Task objective:
Begin with the first line below and retype each line exactly through the line containing "# ceiling height". Any pictures are to be left out.
── Dataset extract
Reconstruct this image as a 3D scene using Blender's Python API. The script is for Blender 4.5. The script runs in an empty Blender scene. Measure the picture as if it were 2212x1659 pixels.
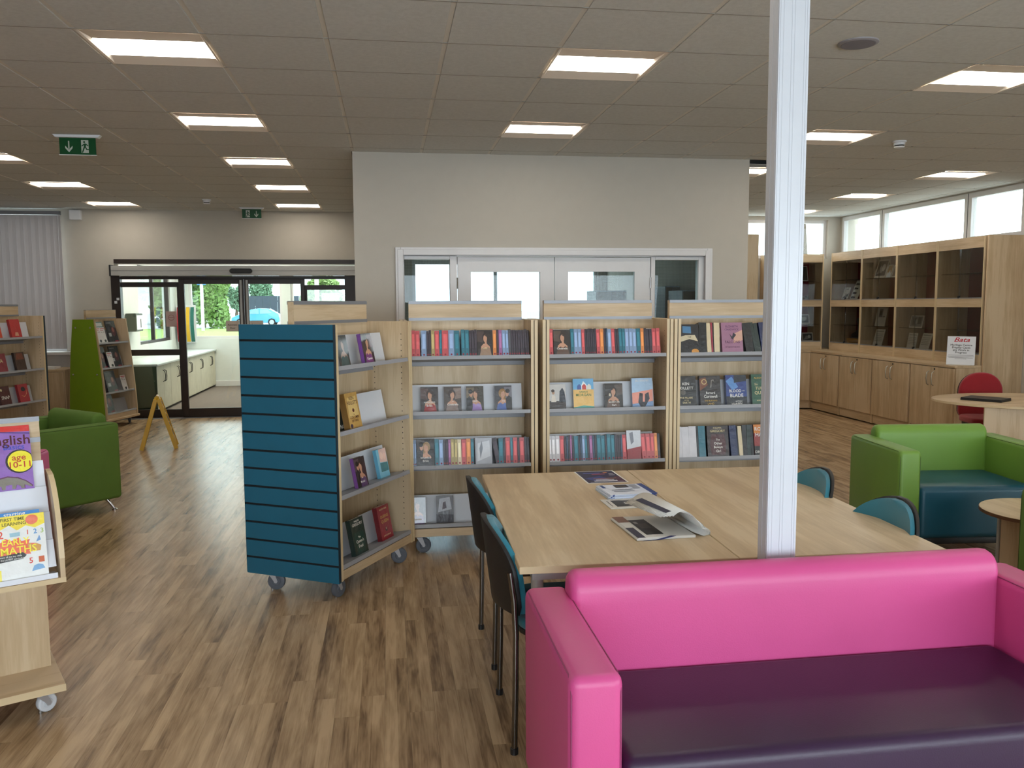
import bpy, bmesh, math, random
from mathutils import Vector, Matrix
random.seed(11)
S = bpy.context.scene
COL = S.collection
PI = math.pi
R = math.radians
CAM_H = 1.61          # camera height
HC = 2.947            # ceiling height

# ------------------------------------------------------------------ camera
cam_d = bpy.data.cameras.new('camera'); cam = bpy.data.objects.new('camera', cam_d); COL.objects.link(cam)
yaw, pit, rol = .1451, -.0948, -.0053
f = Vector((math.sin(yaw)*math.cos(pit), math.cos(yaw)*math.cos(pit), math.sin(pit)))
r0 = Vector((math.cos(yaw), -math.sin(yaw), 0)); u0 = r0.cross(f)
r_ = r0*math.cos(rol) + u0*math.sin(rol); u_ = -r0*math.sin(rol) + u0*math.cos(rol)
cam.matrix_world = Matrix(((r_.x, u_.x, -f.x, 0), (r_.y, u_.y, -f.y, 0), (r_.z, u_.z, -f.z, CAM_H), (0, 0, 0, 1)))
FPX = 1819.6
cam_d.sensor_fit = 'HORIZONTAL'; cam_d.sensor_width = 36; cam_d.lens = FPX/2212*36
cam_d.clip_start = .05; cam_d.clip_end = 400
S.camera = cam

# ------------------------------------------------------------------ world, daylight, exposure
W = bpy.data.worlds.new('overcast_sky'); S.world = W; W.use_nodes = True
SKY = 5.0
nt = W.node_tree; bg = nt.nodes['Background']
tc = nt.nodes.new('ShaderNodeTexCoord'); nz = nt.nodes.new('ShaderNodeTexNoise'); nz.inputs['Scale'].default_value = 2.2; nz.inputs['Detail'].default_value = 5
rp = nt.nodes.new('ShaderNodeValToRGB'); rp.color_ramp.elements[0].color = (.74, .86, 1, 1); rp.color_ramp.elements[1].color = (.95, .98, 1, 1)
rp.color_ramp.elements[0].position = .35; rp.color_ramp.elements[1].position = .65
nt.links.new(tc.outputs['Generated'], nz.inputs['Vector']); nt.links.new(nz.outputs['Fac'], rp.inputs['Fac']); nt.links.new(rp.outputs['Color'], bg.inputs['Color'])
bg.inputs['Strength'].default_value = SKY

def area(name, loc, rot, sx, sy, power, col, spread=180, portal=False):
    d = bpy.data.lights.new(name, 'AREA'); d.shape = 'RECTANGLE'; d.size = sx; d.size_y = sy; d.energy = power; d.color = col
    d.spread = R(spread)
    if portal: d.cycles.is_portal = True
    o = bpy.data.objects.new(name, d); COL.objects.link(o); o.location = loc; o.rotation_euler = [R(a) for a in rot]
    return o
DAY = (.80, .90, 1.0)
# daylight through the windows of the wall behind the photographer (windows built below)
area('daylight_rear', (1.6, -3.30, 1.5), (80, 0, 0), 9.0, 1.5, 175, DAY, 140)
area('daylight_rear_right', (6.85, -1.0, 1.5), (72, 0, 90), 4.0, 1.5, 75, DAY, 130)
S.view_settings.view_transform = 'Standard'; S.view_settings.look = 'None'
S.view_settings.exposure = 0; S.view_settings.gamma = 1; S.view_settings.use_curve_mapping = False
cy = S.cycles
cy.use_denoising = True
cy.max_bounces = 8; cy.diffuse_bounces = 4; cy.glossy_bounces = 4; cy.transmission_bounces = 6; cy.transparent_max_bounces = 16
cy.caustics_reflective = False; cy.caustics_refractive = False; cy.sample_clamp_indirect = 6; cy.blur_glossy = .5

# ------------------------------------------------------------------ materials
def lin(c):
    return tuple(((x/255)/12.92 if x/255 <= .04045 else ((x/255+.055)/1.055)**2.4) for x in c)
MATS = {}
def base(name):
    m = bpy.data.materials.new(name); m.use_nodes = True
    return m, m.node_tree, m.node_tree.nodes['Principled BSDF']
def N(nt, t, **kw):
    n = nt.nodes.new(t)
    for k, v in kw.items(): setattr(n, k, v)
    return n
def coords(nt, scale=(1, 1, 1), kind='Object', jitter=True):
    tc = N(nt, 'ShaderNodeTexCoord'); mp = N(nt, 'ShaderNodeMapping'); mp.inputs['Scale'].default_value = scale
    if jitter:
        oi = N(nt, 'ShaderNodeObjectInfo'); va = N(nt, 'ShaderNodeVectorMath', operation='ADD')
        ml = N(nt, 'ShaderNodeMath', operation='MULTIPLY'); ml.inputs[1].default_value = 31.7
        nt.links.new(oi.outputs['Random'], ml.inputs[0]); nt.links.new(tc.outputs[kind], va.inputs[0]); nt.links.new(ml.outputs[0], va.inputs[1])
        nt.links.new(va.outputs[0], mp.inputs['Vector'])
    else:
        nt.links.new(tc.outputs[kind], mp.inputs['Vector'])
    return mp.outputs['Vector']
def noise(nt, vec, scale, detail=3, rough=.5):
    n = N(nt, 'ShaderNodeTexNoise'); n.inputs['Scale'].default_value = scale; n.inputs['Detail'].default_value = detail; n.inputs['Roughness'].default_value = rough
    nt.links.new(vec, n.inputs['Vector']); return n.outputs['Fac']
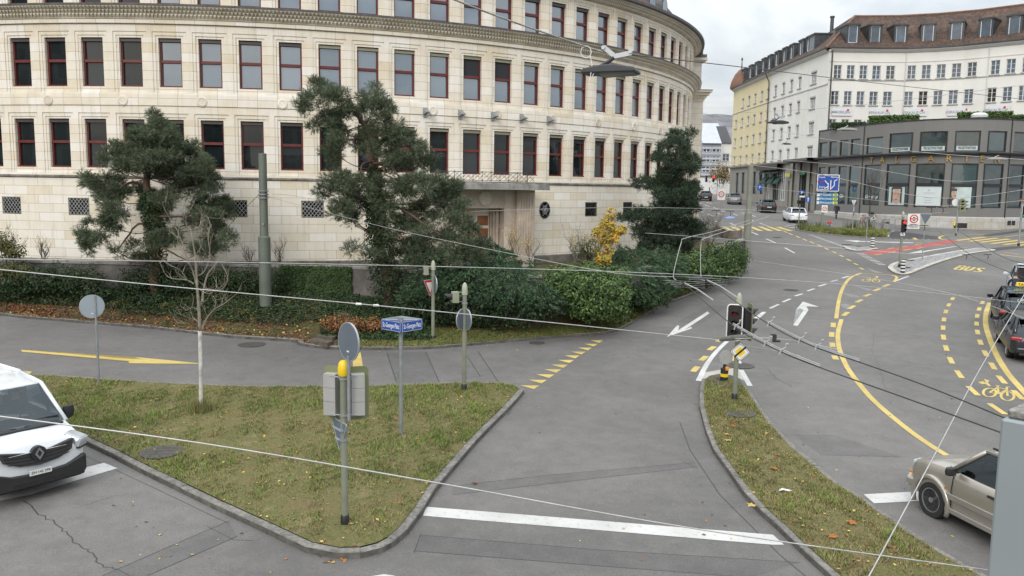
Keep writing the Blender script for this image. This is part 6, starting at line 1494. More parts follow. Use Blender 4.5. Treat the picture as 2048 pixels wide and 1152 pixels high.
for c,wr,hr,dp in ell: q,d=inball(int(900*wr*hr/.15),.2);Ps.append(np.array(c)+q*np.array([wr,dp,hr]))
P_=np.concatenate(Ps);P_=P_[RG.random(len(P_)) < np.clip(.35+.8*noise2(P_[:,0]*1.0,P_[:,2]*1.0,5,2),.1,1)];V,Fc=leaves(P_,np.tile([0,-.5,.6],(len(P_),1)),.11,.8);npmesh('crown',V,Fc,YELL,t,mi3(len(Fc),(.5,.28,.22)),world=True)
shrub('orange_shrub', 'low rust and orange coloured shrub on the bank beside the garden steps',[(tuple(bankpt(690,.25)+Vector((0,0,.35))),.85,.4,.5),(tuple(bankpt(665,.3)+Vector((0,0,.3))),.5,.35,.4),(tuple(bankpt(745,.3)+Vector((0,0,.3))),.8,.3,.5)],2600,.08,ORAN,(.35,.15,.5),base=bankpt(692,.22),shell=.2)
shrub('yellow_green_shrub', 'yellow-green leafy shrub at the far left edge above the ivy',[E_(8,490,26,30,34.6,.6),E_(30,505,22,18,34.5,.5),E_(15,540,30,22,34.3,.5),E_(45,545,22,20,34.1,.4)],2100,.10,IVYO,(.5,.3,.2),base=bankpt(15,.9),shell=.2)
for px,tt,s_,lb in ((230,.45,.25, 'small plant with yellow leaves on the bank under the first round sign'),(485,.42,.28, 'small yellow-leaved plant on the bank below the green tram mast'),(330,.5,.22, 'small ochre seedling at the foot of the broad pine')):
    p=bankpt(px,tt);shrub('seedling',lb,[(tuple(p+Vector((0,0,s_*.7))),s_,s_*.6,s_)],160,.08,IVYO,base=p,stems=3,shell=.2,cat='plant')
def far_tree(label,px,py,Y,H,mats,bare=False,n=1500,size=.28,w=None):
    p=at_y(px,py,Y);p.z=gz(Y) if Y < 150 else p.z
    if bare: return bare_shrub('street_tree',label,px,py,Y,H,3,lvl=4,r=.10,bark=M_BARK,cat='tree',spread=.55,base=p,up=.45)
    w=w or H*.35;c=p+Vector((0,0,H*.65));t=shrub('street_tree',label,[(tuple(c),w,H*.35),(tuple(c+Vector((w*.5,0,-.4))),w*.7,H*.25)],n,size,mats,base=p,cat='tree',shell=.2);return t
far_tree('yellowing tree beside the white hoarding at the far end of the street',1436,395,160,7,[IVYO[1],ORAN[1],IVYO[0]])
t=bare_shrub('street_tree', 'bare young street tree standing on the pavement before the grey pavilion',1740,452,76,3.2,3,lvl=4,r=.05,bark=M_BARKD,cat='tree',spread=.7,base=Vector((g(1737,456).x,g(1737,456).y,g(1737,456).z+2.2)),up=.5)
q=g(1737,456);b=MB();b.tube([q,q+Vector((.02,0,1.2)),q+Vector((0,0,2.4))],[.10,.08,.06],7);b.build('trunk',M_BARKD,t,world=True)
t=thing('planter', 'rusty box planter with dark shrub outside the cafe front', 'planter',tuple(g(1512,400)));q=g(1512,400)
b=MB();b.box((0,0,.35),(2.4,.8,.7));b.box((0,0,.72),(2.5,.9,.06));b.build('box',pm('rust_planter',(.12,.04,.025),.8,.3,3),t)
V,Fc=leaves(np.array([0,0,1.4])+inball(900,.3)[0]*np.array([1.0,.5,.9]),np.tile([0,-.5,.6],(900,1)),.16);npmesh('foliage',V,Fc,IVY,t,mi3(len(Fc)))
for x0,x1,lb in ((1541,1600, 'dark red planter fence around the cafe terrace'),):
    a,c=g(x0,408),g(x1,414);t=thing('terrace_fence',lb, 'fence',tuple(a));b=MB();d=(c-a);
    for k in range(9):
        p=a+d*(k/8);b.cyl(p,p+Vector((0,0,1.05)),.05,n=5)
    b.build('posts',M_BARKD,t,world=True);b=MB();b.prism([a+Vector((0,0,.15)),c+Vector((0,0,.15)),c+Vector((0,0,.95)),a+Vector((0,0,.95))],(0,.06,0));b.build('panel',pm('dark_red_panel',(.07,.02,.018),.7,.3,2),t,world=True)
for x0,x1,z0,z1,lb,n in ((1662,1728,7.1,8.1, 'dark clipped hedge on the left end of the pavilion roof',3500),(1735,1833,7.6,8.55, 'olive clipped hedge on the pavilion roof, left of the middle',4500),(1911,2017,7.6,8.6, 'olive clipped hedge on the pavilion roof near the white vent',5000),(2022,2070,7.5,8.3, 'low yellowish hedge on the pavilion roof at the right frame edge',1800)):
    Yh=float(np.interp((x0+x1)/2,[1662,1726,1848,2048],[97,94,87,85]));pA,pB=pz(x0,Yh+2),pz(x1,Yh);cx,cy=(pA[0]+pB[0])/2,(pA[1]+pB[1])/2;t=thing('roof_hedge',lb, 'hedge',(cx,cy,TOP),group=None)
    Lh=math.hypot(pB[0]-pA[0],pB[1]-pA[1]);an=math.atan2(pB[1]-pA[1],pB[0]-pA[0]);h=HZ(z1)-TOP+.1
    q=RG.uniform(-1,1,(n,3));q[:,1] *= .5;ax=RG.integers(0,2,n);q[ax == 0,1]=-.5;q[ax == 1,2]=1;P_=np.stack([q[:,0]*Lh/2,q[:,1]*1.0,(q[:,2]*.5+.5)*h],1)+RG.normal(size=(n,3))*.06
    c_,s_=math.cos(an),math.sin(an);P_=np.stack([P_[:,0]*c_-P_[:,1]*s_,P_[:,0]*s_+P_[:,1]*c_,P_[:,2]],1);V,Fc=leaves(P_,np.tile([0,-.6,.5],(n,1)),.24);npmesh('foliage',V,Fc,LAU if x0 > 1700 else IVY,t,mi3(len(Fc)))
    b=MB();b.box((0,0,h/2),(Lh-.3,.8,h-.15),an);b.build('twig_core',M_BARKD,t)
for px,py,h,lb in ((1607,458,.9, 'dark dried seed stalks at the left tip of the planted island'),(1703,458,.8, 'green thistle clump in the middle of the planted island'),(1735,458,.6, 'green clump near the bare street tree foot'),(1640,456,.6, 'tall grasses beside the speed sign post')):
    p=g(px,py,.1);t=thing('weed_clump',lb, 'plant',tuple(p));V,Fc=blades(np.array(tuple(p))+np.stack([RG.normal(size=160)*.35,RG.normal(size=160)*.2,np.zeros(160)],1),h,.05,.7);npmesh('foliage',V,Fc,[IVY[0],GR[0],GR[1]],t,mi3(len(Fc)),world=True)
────
Worked answer:
Reconstruct this image as a 3D scene using Blender's Python API. The script is for Blender 4.5. The script runs in an empty Blender scene. Measure the picture as if it were 2212x1659 pixels.
import bpy, bmesh, math, random
from mathutils import Vector, Matrix
random.seed(11)
S = bpy.context.scene
COL = S.collection
PI = math.pi
R = math.radians
CAM_H = 1.61          # camera height
HC = 2.947            # ceiling height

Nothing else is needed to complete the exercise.